Threat intelligence is vital in providing robust and critical traces during forensic and threat hunting.

Threat intelligence goes beyond the current attack alert itself; it expands the attack surface in time and space spectrums. For example, using network traffic analysis (NTA) or user behavioral analysis (UEBA) , forensic analysis can trace back days, weeks or months of network traffic and user behavioral logs; additionally, threat intelligence can correlate forensic data using information including IP, domain names, URLs, files and other user useful information to track down and accurately identify the sources of the attacks.

In this incident, the hacker was eventually tracked down on open source communities where stolen data is stored along with social behavioral activities associated with the user account.

Finally, just as important as security technologies themselves, security is about people and process.

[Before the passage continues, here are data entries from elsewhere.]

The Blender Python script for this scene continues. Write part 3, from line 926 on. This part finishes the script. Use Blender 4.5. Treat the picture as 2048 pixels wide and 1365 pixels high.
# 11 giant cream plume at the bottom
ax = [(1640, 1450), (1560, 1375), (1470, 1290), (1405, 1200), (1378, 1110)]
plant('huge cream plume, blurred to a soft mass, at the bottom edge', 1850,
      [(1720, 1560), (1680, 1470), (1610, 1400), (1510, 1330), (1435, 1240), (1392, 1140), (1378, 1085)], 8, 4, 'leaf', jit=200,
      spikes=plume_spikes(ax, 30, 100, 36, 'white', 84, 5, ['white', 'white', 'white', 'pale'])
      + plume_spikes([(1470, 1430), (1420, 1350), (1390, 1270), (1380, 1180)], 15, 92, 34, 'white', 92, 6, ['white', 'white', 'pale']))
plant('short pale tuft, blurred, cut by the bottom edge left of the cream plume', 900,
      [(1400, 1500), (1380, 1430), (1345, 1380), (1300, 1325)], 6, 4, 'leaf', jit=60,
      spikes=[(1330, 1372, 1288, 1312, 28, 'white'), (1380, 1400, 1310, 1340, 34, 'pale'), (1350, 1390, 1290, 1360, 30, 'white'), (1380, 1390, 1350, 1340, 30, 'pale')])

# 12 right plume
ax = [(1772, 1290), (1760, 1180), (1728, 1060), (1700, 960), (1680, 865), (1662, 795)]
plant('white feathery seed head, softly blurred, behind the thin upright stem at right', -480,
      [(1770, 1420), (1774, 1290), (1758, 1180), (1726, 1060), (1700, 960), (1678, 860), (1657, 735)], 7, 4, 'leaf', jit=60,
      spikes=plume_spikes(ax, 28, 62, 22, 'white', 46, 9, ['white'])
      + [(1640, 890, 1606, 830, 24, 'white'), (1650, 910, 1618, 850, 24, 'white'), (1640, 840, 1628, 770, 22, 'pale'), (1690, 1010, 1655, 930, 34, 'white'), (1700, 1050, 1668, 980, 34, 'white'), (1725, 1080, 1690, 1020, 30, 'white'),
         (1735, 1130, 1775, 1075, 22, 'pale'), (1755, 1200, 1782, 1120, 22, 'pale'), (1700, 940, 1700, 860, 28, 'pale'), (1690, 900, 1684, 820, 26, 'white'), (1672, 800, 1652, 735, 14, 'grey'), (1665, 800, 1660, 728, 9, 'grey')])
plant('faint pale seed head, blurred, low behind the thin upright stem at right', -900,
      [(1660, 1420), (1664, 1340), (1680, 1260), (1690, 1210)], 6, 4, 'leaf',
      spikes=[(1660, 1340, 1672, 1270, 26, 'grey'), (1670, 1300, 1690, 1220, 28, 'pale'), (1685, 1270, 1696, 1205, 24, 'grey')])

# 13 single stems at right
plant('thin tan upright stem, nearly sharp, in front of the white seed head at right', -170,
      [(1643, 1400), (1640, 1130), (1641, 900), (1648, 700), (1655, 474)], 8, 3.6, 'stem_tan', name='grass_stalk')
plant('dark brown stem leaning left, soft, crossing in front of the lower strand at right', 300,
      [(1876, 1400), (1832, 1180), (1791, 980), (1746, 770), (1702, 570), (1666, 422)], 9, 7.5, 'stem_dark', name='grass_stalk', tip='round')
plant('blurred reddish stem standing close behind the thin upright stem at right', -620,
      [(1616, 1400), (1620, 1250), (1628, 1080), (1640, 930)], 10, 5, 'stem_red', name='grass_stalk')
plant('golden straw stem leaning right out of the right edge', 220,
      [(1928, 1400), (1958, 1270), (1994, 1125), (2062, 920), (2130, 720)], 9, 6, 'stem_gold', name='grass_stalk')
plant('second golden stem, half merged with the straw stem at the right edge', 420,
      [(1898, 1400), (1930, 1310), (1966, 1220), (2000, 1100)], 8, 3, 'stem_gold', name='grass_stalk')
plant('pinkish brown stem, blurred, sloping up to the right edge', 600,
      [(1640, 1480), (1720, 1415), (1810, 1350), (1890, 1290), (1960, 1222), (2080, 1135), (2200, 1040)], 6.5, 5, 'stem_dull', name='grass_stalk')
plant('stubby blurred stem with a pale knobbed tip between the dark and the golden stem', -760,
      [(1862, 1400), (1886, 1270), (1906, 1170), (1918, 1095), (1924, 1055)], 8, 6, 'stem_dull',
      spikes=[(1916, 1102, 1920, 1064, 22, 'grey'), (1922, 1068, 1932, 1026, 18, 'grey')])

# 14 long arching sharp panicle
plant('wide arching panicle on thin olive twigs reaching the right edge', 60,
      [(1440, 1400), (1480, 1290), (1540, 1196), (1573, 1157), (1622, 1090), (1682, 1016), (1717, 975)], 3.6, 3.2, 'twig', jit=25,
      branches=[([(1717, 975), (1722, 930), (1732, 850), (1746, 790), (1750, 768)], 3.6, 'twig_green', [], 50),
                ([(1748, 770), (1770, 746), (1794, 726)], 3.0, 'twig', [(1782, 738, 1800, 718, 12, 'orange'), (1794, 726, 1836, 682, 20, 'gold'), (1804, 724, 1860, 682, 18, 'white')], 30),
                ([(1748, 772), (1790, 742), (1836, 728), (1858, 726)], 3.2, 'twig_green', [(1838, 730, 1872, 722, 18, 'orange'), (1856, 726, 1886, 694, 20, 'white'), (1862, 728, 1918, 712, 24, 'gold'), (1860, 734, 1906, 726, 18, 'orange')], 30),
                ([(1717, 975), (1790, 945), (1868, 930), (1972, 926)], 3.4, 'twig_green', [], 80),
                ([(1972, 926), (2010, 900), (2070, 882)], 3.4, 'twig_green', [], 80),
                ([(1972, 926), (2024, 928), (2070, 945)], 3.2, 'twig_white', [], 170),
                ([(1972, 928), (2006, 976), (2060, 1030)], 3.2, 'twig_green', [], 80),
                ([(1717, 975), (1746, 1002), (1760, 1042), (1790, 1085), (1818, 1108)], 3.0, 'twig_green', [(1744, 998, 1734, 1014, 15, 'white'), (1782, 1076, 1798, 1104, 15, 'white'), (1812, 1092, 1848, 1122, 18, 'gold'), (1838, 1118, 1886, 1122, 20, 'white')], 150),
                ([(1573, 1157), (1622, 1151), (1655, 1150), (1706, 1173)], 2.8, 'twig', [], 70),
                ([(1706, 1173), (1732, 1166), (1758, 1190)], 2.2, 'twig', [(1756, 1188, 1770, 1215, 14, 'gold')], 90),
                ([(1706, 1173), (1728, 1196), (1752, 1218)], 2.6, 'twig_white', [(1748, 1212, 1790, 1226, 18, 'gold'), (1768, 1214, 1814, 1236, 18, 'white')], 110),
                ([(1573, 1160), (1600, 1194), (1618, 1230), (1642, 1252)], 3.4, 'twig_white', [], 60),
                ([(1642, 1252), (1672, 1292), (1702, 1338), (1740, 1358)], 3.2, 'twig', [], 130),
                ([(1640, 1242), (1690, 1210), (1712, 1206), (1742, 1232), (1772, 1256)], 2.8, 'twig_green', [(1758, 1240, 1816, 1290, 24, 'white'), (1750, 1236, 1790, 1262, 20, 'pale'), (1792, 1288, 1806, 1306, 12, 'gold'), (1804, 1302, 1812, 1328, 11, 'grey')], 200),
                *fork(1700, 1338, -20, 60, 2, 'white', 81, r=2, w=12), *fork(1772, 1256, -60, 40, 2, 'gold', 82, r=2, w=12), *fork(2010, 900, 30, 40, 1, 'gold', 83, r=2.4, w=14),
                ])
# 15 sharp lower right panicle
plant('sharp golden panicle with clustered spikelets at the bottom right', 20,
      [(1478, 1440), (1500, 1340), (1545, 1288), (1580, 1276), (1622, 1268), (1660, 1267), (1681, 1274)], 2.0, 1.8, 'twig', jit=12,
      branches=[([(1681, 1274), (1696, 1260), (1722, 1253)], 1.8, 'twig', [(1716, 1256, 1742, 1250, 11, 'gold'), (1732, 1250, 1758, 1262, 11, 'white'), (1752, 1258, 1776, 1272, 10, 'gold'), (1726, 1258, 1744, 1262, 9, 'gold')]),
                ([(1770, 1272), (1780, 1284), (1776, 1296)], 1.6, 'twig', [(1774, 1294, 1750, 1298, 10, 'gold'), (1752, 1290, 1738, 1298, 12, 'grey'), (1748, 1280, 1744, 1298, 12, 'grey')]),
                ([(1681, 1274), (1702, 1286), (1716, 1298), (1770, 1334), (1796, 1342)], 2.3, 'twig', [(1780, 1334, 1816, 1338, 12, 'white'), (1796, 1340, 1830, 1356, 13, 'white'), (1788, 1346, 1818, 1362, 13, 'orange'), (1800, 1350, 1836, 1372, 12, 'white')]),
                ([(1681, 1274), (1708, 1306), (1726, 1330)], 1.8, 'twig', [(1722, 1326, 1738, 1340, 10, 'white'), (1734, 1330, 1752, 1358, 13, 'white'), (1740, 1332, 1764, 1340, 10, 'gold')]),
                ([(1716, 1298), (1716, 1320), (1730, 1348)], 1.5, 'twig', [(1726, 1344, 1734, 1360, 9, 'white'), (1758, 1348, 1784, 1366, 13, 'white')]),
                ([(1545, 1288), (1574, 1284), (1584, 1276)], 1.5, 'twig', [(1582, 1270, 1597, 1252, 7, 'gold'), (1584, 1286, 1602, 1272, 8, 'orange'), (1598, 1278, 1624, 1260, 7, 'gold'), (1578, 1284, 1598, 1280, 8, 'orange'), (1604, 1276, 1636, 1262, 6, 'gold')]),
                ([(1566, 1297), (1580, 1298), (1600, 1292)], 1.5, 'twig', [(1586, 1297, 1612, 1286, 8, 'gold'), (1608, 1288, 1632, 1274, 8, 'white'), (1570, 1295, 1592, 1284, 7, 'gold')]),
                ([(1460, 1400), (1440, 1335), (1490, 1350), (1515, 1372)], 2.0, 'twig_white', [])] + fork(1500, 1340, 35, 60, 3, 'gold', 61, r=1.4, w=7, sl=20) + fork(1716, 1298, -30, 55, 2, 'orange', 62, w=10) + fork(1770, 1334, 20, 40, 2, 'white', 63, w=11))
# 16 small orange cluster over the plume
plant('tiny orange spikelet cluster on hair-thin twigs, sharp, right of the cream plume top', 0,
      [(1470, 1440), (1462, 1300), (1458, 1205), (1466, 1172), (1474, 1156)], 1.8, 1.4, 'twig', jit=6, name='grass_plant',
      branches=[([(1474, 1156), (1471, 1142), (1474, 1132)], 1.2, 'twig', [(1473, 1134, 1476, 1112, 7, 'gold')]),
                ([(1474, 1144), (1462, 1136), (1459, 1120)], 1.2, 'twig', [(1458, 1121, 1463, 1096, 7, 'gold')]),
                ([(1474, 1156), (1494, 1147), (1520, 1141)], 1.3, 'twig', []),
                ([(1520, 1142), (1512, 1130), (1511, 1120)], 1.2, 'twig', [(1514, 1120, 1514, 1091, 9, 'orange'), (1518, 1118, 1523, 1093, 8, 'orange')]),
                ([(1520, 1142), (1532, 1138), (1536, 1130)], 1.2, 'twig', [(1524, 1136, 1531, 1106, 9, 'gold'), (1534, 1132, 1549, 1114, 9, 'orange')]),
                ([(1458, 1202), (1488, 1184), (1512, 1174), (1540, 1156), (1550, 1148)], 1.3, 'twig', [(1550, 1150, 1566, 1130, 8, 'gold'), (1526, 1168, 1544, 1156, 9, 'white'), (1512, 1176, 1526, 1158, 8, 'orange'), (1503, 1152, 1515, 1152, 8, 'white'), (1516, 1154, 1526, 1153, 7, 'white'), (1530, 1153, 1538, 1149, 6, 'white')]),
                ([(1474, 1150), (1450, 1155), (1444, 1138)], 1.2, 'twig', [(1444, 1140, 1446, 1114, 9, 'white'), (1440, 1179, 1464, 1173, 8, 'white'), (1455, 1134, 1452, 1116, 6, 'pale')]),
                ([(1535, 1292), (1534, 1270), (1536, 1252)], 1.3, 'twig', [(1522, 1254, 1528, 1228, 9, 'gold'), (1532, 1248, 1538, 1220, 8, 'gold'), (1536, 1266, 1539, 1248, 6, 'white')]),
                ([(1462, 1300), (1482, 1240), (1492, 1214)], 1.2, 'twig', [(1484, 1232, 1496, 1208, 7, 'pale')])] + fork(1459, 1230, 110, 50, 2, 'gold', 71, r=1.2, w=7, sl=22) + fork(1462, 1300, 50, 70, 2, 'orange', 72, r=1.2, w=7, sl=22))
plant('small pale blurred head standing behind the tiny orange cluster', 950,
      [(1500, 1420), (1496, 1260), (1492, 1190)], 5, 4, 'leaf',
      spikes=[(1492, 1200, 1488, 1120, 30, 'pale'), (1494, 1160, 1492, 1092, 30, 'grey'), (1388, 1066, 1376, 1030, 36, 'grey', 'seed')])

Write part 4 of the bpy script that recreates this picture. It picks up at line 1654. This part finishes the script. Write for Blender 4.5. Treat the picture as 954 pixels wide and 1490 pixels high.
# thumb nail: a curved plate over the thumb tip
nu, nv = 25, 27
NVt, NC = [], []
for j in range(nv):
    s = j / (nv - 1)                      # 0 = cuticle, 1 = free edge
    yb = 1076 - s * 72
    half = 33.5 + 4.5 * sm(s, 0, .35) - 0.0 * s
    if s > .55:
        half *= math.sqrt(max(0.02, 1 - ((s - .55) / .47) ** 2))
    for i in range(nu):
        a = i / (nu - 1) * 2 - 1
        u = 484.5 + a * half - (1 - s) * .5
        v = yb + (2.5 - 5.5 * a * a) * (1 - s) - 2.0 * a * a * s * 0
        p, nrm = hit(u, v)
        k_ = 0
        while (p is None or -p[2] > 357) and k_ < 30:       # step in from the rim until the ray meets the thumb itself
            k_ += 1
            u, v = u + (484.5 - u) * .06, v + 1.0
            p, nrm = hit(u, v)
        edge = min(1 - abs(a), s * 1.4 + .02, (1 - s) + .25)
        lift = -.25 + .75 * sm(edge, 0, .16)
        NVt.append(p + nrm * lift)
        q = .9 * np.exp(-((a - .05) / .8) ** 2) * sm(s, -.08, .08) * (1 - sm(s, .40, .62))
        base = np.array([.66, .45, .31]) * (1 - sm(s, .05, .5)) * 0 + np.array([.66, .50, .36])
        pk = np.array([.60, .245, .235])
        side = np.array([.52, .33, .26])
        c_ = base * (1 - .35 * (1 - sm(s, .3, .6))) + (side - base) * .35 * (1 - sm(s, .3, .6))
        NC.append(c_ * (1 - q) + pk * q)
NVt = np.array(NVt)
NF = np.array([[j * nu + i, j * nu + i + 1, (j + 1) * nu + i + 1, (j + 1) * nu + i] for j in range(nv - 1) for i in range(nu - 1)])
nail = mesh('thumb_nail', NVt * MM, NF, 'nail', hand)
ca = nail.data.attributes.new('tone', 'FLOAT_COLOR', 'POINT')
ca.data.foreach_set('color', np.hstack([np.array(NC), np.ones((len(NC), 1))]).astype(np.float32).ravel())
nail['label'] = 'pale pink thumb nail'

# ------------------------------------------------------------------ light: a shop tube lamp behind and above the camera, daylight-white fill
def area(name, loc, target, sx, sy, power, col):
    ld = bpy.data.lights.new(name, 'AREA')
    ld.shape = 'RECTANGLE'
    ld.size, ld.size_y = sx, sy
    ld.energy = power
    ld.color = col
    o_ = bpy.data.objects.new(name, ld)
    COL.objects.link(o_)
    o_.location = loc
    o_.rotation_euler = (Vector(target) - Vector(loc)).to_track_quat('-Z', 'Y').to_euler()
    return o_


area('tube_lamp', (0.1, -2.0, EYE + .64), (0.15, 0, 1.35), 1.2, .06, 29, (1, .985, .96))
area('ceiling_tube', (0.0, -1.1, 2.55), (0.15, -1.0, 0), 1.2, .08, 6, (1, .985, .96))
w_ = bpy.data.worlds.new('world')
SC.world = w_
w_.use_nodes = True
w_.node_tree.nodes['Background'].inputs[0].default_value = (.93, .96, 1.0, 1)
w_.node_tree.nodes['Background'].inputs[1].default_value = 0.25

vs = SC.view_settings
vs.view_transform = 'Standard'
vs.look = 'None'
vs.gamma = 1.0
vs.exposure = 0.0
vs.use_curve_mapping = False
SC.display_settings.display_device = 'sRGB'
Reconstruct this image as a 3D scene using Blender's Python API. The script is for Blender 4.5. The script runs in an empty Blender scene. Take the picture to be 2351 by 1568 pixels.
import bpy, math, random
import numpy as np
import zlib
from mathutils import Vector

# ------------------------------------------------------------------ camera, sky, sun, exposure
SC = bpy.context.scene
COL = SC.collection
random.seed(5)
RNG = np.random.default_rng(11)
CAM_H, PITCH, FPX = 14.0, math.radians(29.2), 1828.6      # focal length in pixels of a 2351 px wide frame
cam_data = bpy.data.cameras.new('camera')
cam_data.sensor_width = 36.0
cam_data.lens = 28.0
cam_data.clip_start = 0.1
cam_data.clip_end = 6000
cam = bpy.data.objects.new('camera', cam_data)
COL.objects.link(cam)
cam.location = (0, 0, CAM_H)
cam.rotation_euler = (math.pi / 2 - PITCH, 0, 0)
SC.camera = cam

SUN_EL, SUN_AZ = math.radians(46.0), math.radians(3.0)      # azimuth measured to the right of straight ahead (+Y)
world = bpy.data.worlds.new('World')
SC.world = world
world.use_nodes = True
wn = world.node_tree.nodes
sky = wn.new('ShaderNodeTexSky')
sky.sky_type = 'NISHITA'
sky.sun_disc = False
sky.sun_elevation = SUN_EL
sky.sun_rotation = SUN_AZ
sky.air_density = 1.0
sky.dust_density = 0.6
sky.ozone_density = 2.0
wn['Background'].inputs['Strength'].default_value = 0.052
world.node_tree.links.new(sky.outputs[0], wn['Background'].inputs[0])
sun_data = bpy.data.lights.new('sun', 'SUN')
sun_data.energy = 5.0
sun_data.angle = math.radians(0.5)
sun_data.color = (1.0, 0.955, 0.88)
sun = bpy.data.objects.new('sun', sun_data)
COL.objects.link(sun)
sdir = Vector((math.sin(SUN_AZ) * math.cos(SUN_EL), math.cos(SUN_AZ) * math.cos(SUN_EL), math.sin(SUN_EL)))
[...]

Security problems cannot be solved by technology alone, people, on the other hand, are often the weakest link on the defense line. Continuing to educate people on potential security risks during even normal business activities, improving and strengthening security awareness among company employees, partners and all who are involved in the management or have access to critical business applications and sensitive data are critical in having a strong security defense.

On the other hand, it is equally important to establish proper procedure and policies around business applications and data. Process needs to be established to continuously monitor and audit the flow of those applications as well as data generation, transportation and storage so as to provide proper access controls to sensitive information.